RoundtableMultiSession Digital History Workshop, Part 2: State of the Field

AHA Session 166
Saturday, January 7, 2012: 2:30 PM-4:30 PM
Chicago Ballroom X (Sheraton Chicago Hotel & Towers)
Chair:
William G. Thomas III, University of Nebraska-Lincoln
Panel:
Jon Christensen, Stanford University
Jo Guldi, University of Chicago
Andrew J. Torget, University of North Texas
The Future Is Here: Digital Methods in Research and Teaching in History

Session Abstract

State of the Field: Digital History

Digital History as a field emerged with the explosion of the World Wide Web, since 1994, the dominant means of information access, knowledge acquisition, and communication for the public and increasingly for the scholarly community. Because the medium is so new and the technology so quickly changing, we have only just begun to explore the new forms that historical scholarship might take. We need well-defined examples of digital scholarship, established best practices, and, especially, clear standards of review for tenure. We know that time has not solved the problem; indeed, recent studies show that scholars in history and other humanities disciplines are as wedded as ever to traditional forms of communication. Young humanities scholars, especially in history, are not experimenting in the digital medium in large part because the wider professional culture has been slow to change. A whole range of social and cultural barriers confront scholars who consider digital scholarship. Their departmental colleagues know little about digital technologies, practices, or methods, and their promotion and tenure committees, outside reviewers, and upper administrations often consider peer-reviewed monographs the sole basis for advancement.

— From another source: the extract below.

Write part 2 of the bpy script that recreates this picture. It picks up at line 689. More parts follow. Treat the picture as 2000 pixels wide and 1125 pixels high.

The current problem is multifaceted—administration leaders often seek to promote digital technologies in teaching or research, yet department tenure committees often rank digital work below a published monograph; libraries have taken the lead in creating digital research platforms for faculty, yet university presses and scholarly journals remain the gold standard for tenure and promotion; senior faculty often feel liberated to embrace experimentation, yet junior faculty often prudently avoid risks. The growth of digital history, it should be stated, has been given shape and encouragement most directly by the leading professional associations and the National Endowment for the Humanities (NEH). The American Historical Review offered a pioneering set of peer-reviewed digital articles, the Journal of American History has reviewed leading history web sites, and the NEH has funded important history projects, from The Valley of the Shadow to Zotero, and created a portal for leading digital sites (Edsitement). These steps have provided absolutely critical opportunity for scholars to work in the digital medium.

The problem historians face now is institutional, structural, and social, and this panel discussion by a slate of researchers actively pursuing digital forms of scholarship is aimed at discovering and lowering these barriers in the discipline of history.